--- begin DATA SHOWN ---
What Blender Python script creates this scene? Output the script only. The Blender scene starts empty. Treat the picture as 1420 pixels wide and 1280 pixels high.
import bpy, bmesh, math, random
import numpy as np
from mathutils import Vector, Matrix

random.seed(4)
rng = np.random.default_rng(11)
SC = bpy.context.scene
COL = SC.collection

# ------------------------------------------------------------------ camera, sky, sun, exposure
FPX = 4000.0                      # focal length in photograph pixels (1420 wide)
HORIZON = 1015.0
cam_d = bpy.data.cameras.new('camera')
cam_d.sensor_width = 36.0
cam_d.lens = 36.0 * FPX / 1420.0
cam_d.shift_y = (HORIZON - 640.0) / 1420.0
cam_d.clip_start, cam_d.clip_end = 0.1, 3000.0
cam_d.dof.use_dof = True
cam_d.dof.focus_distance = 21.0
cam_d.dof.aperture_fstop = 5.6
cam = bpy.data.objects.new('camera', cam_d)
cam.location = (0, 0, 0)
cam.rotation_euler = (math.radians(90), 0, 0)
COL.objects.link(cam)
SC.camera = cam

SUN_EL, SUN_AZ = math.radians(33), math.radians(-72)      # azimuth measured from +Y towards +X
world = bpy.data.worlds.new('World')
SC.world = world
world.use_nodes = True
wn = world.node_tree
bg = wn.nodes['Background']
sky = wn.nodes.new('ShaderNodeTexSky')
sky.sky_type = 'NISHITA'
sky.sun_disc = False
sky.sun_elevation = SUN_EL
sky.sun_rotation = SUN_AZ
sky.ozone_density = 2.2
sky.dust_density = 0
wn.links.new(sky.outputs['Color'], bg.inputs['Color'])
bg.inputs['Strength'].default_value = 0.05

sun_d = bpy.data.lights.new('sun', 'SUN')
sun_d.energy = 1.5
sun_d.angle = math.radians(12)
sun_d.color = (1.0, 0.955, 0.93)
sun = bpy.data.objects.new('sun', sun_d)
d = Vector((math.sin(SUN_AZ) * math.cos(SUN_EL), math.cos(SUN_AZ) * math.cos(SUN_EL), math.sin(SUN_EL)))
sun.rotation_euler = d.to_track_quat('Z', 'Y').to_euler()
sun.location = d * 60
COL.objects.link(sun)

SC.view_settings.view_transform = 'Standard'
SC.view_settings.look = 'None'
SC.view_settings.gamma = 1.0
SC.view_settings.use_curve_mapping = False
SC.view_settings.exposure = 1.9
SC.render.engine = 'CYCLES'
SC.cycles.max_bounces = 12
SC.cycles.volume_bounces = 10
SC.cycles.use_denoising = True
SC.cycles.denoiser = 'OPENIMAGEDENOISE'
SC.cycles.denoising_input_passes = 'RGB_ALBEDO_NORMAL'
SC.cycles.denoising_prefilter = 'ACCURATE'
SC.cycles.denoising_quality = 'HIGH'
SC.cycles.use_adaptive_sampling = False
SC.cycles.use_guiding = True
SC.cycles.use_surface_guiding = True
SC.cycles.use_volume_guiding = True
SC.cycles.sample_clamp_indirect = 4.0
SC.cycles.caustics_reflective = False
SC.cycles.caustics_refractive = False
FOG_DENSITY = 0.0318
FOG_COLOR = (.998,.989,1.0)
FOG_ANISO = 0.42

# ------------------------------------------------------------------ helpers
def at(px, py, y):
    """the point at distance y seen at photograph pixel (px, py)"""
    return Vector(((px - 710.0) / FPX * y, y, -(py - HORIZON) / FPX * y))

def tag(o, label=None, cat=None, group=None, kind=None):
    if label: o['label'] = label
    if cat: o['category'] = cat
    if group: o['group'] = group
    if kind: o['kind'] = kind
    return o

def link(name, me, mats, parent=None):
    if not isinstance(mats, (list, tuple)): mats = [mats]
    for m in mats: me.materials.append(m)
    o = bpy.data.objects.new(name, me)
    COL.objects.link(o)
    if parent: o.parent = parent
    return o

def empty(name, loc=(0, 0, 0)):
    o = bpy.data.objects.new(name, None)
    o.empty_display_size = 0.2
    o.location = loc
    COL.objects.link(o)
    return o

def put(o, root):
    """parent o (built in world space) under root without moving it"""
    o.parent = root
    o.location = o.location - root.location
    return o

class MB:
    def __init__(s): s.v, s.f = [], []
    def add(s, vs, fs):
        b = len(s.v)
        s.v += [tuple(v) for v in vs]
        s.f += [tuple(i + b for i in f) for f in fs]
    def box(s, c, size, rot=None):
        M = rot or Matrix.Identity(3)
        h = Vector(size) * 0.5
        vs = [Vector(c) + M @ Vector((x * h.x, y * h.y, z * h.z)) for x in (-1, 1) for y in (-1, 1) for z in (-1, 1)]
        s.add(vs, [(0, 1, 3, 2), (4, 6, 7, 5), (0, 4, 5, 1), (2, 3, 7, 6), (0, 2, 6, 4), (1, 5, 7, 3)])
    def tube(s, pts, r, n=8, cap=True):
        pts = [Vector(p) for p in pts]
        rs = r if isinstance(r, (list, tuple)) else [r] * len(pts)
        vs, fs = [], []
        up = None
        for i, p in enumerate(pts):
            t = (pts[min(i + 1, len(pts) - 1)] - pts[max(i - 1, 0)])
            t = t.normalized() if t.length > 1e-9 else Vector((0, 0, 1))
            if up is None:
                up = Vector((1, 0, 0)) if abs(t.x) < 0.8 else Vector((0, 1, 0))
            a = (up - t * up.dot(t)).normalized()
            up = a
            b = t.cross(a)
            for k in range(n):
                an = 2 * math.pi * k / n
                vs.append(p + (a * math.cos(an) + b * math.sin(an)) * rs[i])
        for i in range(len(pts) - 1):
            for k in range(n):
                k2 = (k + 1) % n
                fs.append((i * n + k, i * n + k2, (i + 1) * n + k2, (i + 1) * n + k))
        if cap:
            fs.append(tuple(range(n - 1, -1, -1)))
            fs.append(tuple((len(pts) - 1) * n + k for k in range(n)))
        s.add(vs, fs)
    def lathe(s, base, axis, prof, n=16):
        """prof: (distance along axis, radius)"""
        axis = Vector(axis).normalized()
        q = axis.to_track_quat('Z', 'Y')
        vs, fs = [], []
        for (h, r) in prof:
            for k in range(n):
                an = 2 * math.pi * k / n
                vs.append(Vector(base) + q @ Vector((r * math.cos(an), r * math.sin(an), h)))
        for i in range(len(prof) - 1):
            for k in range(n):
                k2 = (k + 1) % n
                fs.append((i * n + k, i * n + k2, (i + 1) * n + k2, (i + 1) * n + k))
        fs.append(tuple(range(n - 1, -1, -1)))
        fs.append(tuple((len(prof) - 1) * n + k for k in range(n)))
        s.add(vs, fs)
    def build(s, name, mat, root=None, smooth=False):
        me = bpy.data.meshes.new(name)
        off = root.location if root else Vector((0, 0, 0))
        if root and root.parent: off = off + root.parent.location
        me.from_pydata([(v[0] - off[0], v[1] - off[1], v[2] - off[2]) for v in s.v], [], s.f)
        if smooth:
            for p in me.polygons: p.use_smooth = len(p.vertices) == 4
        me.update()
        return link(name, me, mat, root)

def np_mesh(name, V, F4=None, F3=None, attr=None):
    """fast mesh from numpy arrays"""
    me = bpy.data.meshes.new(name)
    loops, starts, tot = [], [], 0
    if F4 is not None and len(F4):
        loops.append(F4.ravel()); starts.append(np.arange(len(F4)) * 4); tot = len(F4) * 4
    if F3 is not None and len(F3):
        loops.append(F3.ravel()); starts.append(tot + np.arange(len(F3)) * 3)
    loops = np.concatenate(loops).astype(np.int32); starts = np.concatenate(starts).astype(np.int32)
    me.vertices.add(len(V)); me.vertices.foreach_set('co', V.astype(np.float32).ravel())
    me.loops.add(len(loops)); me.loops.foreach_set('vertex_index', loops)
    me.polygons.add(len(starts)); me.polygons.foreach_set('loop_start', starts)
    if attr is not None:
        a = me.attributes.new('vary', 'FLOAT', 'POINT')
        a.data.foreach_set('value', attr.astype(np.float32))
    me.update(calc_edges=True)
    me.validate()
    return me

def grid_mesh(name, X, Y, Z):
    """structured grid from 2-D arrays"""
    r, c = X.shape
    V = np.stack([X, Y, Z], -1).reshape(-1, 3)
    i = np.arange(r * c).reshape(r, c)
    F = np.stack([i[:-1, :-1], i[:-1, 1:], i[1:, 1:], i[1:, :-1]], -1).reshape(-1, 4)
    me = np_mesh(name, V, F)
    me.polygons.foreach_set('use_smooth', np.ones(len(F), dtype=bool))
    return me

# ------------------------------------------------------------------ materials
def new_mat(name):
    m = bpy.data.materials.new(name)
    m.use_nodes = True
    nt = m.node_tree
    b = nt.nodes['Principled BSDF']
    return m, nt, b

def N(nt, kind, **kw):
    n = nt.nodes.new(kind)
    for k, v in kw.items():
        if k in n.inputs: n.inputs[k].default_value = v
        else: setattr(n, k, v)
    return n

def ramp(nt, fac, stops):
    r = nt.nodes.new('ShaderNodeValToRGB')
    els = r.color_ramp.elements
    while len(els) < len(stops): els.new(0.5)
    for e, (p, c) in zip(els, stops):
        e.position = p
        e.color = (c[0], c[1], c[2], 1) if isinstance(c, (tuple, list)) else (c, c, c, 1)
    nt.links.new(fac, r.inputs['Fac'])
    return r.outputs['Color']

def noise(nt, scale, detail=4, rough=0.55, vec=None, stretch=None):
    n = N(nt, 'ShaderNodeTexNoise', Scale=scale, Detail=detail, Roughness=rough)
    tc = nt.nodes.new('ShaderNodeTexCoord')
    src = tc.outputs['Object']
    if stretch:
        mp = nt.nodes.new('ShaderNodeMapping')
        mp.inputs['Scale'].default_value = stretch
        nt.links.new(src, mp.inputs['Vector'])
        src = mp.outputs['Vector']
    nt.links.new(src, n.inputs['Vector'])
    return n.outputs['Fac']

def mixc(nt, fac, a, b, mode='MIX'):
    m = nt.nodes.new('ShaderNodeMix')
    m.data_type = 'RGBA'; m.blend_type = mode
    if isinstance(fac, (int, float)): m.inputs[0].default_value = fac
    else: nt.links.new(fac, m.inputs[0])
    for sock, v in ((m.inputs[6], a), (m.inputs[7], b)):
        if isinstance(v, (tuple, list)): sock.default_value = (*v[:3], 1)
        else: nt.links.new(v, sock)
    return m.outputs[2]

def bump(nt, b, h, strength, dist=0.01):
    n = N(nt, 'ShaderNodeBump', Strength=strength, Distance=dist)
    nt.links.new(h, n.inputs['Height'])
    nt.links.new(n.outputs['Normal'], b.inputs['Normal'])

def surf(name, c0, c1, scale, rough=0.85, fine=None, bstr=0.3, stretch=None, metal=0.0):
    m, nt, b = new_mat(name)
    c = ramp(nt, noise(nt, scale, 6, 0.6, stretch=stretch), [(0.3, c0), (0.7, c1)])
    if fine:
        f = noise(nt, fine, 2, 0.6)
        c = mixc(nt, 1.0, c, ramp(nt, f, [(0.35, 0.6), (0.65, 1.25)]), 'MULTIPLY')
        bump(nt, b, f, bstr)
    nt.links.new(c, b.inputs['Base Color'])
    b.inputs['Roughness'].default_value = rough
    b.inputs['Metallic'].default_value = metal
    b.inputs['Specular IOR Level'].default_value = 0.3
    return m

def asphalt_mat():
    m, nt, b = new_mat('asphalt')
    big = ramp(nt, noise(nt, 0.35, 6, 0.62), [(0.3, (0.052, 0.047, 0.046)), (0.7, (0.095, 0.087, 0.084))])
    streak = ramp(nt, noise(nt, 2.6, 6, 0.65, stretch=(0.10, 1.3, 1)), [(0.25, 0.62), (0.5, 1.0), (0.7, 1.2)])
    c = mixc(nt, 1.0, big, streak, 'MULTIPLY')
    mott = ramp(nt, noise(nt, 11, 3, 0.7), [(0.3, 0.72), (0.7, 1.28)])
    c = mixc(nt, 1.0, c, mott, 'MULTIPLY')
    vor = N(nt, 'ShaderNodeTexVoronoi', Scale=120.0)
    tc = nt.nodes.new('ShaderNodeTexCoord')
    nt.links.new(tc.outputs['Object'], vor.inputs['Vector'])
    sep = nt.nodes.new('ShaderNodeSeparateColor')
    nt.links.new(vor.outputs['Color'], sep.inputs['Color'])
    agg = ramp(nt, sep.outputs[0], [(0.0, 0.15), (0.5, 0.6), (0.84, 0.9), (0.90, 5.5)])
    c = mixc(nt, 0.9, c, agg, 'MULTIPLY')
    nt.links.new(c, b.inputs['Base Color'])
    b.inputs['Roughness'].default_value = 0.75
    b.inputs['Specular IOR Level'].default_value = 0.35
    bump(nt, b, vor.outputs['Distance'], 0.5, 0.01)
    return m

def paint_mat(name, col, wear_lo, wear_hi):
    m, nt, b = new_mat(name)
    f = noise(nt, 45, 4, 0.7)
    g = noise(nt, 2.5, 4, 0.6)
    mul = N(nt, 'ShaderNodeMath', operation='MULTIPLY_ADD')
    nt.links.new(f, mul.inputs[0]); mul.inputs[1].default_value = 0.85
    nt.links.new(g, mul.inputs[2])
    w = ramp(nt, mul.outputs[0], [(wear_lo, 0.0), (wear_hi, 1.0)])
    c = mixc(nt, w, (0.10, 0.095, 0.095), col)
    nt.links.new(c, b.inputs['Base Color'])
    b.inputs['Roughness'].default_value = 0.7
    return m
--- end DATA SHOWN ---
:: DESCRIPTION OF THE TASK ::
Please write out exactly the lines from the start of the data through the line that contains "COL = SC.collection", both ends included, and nothing else.

:: REPLY ::
What Blender Python script creates this scene? Output the script only. The Blender scene starts empty. Treat the picture as 1420 pixels wide and 1280 pixels high.
import bpy, bmesh, math, random
import numpy as np
from mathutils import Vector, Matrix

random.seed(4)
rng = np.random.default_rng(11)
SC = bpy.context.scene
COL = SC.collection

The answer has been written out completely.